We cannot imagine heaven, we can only compare it to earth and all its beauty and wonderment, and realize that the earth is the universe’s garbage dump. Heaven is like the Bible describes it; but it is much more.

“But as it is written, Eye hath not seen, nor ear heard, neither have entered into the heart of man, the things which God hath prepared for them that love him.” (1 Corinthians 2:9)

What IS death, that we fear it? In a word, separation. Death separates us from our loved ones. Death takes our loved ones from us, separating us from them until eternity.

Sin is a form of death. It separated the fallen angels from fellowship with God. It separates the unsaved from God. Revelation 20:14 speaks of the Great White Throne Judgment in which unbelievers are cast into the Lake of Fire as ‘the second death’ — a second – and permanent separation.

Sin separates us from God, our sin nature blinds us to that fact and so we love the world, and thereby astonish the angels.
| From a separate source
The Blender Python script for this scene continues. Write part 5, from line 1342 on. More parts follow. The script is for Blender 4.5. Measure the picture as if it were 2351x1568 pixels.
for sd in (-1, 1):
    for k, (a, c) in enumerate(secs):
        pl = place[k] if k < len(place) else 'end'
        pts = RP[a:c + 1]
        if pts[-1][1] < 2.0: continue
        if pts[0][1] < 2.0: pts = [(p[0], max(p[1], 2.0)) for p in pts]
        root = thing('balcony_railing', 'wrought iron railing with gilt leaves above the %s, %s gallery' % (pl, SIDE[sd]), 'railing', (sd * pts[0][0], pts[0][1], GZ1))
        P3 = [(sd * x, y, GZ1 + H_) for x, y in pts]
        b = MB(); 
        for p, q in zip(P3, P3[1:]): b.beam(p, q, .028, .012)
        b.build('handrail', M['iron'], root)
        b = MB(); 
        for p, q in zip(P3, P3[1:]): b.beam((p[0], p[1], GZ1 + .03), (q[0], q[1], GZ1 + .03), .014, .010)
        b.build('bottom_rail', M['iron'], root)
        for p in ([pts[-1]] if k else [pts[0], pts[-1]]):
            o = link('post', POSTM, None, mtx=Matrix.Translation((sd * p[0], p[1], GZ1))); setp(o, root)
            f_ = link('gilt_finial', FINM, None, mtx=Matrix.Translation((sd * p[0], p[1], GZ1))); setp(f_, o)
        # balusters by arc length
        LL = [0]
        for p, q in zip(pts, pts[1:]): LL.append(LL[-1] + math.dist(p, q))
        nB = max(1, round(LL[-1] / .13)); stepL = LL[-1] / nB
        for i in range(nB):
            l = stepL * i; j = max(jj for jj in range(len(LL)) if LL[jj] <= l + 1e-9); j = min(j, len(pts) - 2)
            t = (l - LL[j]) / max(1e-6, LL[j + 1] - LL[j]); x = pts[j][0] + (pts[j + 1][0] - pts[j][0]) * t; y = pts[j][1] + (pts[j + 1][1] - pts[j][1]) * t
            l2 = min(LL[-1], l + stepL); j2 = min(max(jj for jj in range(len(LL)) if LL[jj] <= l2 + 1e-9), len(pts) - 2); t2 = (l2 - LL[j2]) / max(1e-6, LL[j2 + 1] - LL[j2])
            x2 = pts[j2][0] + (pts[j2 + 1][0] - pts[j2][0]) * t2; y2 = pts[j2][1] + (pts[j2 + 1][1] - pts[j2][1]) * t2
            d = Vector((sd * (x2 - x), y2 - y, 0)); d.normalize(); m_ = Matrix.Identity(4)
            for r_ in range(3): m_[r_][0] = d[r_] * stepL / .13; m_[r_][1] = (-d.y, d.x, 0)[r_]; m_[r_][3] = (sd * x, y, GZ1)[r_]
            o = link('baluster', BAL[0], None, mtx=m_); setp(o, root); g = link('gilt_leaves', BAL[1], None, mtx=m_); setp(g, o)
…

Picture the nastiest, gooeyest, smelliest substance you can think of, and imagine being in it up to your neck. From the angelic perspective, that’s where we are, and most of us are loving it, until we get saved.

Jesus said,

“Likewise, I say unto you, there is joy in the presence of the angels of God over one sinner that repenteth.” (Luke 15:10)

The angels know what that sinner has just escaped from.

Jesus also describes what we become in eternity in Luke 20:36,

“Neither can they die any more: for they are equal unto the angels; and are the children of God, being the children of the resurrection.”

Paul tells us that we will receive new, immortal bodies.

“And as we have borne the image of the earthy, we shall also bear the image of the heavenly. Now this I say, brethren, that flesh and blood cannot inherit the kingdom of God; neither doth corruption inherit incorruption.” (1 Corinthians 15:49-50)

What is heaven like? I don’t know.

But I know what a beautiful, sunny day, a warm ocean breeze and the sights and sounds of the waves as they gently break on the shore is like.

And compared to heaven, it’s a cesspool.

To the angels, it is a place of exile, a leper colony, a place where the fallen angels were sent to await their fate at the Great White Throne. Our ‘beautiful’ planet is the angelic ‘hell’ to which they were cast to await sentencing to the Lake of Fire.

But we will be ‘equal to the angels’ says the Lord, in our immortal, sin-free bodies, and equal to the angels in understanding just HOW evil and repugnant this place really is, from the perspective of the spirit.

Why is it, then, that everybody wants to go to heaven, but nobody wants to die?

Because if we knew what awaits us there, we’d all jump off a cliff tomorrow.